F1 introduced a cost cap in 2021 to rein in spending and level the playing field between the big teams and smaller outfits.

This year’s cap is set at $135-Million, but teams are allowed some exceptions and an additional allowance for there being more than 21 races.

Brown said F1 needed financial, technical and sporting regulations that enabled teams to innovate and invest in sustainability.

A chance for change with new Concorde Agreement

The current ‘Concorde’ agreement, which sets out the terms and commercial arrangements under which the teams race, runs through 2025 but rights holders Liberty Media are keen to draw up a new one before then.

“What we’d like to see is some adaptation of the financial regulations that allow you to clearly invest in sustainability,” Brown told reporters.

McLaren sustainability director Kim Wilson said new regulations for 2026 offered a big opportunity. That could be requiring a proportion of the car to be made from sustainable materials and how events are organized.
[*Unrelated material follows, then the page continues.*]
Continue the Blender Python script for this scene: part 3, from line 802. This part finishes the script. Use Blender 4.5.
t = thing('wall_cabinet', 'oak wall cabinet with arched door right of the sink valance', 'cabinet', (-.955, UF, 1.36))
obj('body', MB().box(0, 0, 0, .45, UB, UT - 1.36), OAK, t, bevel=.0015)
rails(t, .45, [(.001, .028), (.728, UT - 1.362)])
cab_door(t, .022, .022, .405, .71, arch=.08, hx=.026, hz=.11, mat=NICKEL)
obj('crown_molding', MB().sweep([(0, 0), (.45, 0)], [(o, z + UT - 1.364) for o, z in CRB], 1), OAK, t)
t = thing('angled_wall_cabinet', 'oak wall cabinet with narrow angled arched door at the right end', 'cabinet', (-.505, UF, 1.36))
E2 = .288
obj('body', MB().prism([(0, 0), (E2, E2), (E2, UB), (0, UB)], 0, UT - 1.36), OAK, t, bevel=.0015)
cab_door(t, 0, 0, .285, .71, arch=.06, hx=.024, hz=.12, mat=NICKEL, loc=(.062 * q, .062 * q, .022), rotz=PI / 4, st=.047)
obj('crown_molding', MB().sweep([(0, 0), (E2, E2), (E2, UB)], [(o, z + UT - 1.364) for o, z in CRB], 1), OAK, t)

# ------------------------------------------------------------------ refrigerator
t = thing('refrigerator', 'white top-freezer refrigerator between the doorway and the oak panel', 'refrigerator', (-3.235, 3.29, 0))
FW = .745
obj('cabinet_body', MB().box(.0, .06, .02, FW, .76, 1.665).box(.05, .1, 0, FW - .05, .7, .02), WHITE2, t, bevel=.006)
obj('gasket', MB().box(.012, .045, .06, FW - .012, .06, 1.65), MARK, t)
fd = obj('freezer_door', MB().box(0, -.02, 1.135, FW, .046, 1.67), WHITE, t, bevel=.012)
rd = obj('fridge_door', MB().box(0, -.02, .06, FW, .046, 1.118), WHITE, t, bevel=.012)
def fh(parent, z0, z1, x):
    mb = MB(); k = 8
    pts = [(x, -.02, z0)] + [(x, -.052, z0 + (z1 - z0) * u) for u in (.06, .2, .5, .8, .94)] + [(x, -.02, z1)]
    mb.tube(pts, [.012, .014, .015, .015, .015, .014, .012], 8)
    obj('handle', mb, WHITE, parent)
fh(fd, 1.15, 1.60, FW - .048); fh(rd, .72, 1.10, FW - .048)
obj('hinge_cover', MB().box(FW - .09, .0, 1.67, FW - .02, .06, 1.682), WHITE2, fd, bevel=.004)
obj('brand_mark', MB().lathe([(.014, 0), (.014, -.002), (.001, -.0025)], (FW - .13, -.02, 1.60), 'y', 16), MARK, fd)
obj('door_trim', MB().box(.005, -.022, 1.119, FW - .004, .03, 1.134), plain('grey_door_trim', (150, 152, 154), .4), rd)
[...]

“Although they say 2026 we’ve got quite a small window to be able to come together collaboratively to find these pathways to building sustainability into the regulations,” said Wilson. “So we’ve really only effectively got until next summer I think. That’s why its urgent we need to act now.”

McLaren’s sustainability report recorded a 9% reduction in air freight emissions over two years as a result of transporting more race equipment by sea.